- **Short exercise**: Repeat the material below word for word and leave out all pictures.

- **Material provided**:
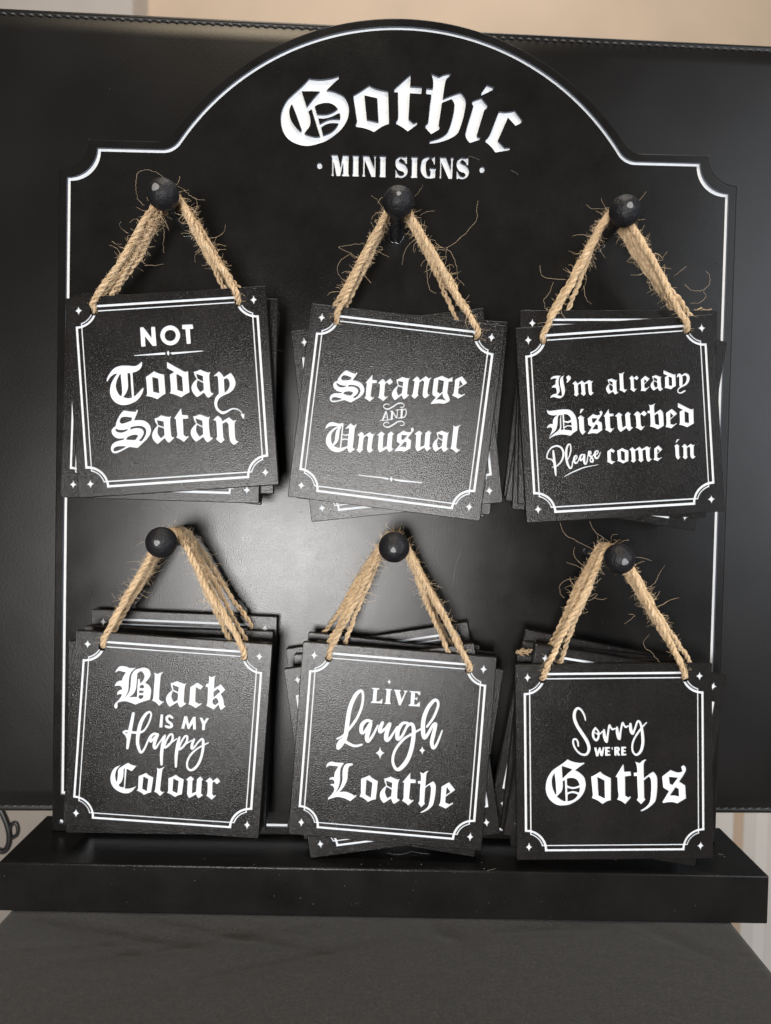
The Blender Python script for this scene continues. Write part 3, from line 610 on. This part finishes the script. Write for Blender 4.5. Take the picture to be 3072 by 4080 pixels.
# dust and paint specks on the stand
v, f = [], []
def speck(c, nrm, r_):
    a = np.cross(nrm, [0.3, 0.5, 0.8]); a /= np.linalg.norm(a); b_ = np.cross(nrm, a); b0 = len(v); ph = rnd.random()*6
    pts = [c+(a*math.cos(ph+t)*r_*rnd.uniform(0.4, 1.2)+b_*math.sin(ph+t)*r_*rnd.uniform(.3, 1)) for t in (0, 1.6, 3.1, 4.7)]
    v.extend(pts); v.append(c+np.array(nrm)*r_*0.7)
    for i in range(4): f.append((b0+i, b0+(i+1) % 4, b0+4))
for i in range(120):
    x = rnd.gauss(0.0, 0.06) if i % 2 else rnd.uniform(-0.168, 0.168)
    if abs(x) > 0.169: continue
    if i % 5 < 3: speck(np.array([x, -0.0300, rnd.uniform(-0.021, -0.001)]), (0, -1, 0), rnd.choice([0.00008, 0.00012, 0.00012, 0.00022]))
    else: speck(np.array([x, rnd.uniform(-0.029, -0.002), -0.00015]), (0, 0, 1), rnd.choice([0.00010, 0.00016, 0.0003]))
o = mesh_obj('dust_specks', v, f, M_DUST, base); o['kind'] = 'stuff'
v, f = [], []
for i in range(150): speck(np.array([rnd.uniform(-0.158, 0.158), -0.0001, rnd.uniform(0.002, 0.37)]), (0, -1, 0), rnd.choice([0.00009, 0.00014]))
o = mesh_obj('dust_specks', v, f, M_DUST, board); o['kind'] = 'stuff'
v, f = [], []
for a, b_ in ((1341, 2231), (1312, 2306), (1182, 1975), (1200, 2040), (1106, 2050), (1235, 2180), (1010, 2255)): speck(at(a, b_, -0.0001), (0, -1, 0), rnd.choice([0.0003, 0.0004]))
mesh_obj('paint_nibs', v, f, M_EDGE, board)['kind'] = 'stuff'

def lint(parent, paths, Yf):
    v, f = [], []
    for pts in paths:
        P = [at(a, b_, 0) if Yf is None else Yf(a, b_) for a, b_ in pts]; S_ = []
        for i in range(len(P)-1):
            p0, p1, p2, p3 = P[max(i-1, 0)], P[i], P[i+1], P[min(i+2, len(P)-1)]
            for q in range(4):
                t = q/4; S_.append(0.5*((2*p1)+(-p0+p2)*t+(2*p0-5*p1+4*p2-p3)*t*t+(-p0+3*p1-3*p2+p3)*t**3))
        S_.append(P[-1]); tube(v, f, S_, 0.00005, 4, cap=False)
    o = mesh_obj('lint', v, f, M_DUST, parent); o['kind'] = 'stuff'
lint(board, [[(1870, 622), (1890, 628), (1912, 638)], [(2035, 678), (2052, 686), (2066, 697)], [(1838, 2195), (1815, 2260), (1802, 2340)], [(560, 2020), (640, 2030), (700, 2060)], [(870, 1990), (840, 2020), (815, 2070)], [(640, 1960), (655, 2010), (700, 2050)], [(1105, 1395), (1130, 1400)]], lambda a, b_: at(a, b_, -0.00012))
def on_base(a, b_):
    r = ray(a, b_); t = (0.0001-CAM[2])/r[2]; return CAM+r*t
lint(base, [[(1545, 3398), (1575, 3404), (1612, 3402), (1640, 3392), (1665, 3398), (1712, 3402)], [(1940, 3470), (1965, 3463), (1975, 3460)], [(2862, 3403), (2880, 3405)]], on_base)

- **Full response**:
The Blender Python script for this scene continues. Write part 3, from line 610 on. This part finishes the script. Write for Blender 4.5. Take the picture to be 3072 by 4080 pixels.
# dust and paint specks on the stand
v, f = [], []
def speck(c, nrm, r_):
    a = np.cross(nrm, [0.3, 0.5, 0.8]); a /= np.linalg.norm(a); b_ = np.cross(nrm, a); b0 = len(v); ph = rnd.random()*6
    pts = [c+(a*math.cos(ph+t)*r_*rnd.uniform(0.4, 1.2)+b_*math.sin(ph+t)*r_*rnd.uniform(.3, 1)) for t in (0, 1.6, 3.1, 4.7)]
    v.extend(pts); v.append(c+np.array(nrm)*r_*0.7)
    for i in range(4): f.append((b0+i, b0+(i+1) % 4, b0+4))
for i in range(120):
    x = rnd.gauss(0.0, 0.06) if i % 2 else rnd.uniform(-0.168, 0.168)
    if abs(x) > 0.169: continue
    if i % 5 < 3: speck(np.array([x, -0.0300, rnd.uniform(-0.021, -0.001)]), (0, -1, 0), rnd.choice([0.00008, 0.00012, 0.00012, 0.00022]))
    else: speck(np.array([x, rnd.uniform(-0.029, -0.002), -0.00015]), (0, 0, 1), rnd.choice([0.00010, 0.00016, 0.0003]))
o = mesh_obj('dust_specks', v, f, M_DUST, base); o['kind'] = 'stuff'
v, f = [], []
for i in range(150): speck(np.array([rnd.uniform(-0.158, 0.158), -0.0001, rnd.uniform(0.002, 0.37)]), (0, -1, 0), rnd.choice([0.00009, 0.00014]))
o = mesh_obj('dust_specks', v, f, M_DUST, board); o['kind'] = 'stuff'
v, f = [], []
for a, b_ in ((1341, 2231), (1312, 2306), (1182, 1975), (1200, 2040), (1106, 2050), (1235, 2180), (1010, 2255)): speck(at(a, b_, -0.0001), (0, -1, 0), rnd.choice([0.0003, 0.0004]))
mesh_obj('paint_nibs', v, f, M_EDGE, board)['kind'] = 'stuff'

def lint(parent, paths, Yf):
    v, f = [], []
    for pts in paths:
        P = [at(a, b_, 0) if Yf is None else Yf(a, b_) for a, b_ in pts]; S_ = []
        for i in range(len(P)-1):
            p0, p1, p2, p3 = P[max(i-1, 0)], P[i], P[i+1], P[min(i+2, len(P)-1)]
            for q in range(4):
                t = q/4; S_.append(0.5*((2*p1)+(-p0+p2)*t+(2*p0-5*p1+4*p2-p3)*t*t+(-p0+3*p1-3*p2+p3)*t**3))
        S_.append(P[-1]); tube(v, f, S_, 0.00005, 4, cap=False)
    o = mesh_obj('lint', v, f, M_DUST, parent); o['kind'] = 'stuff'
lint(board, [[(1870, 622), (1890, 628), (1912, 638)], [(2035, 678), (2052, 686), (2066, 697)], [(1838, 2195), (1815, 2260), (1802, 2340)], [(560, 2020), (640, 2030), (700, 2060)], [(870, 1990), (840, 2020), (815, 2070)], [(640, 1960), (655, 2010), (700, 2050)], [(1105, 1395), (1130, 1400)]], lambda a, b_: at(a, b_, -0.00012))
def on_base(a, b_):
    r = ray(a, b_); t = (0.0001-CAM[2])/r[2]; return CAM+r*t
lint(base, [[(1545, 3398), (1575, 3404), (1612, 3402), (1640, 3392), (1665, 3398), (1712, 3402)], [(1940, 3470), (1965, 3463), (1975, 3460)], [(2862, 3403), (2880, 3405)]], on_base)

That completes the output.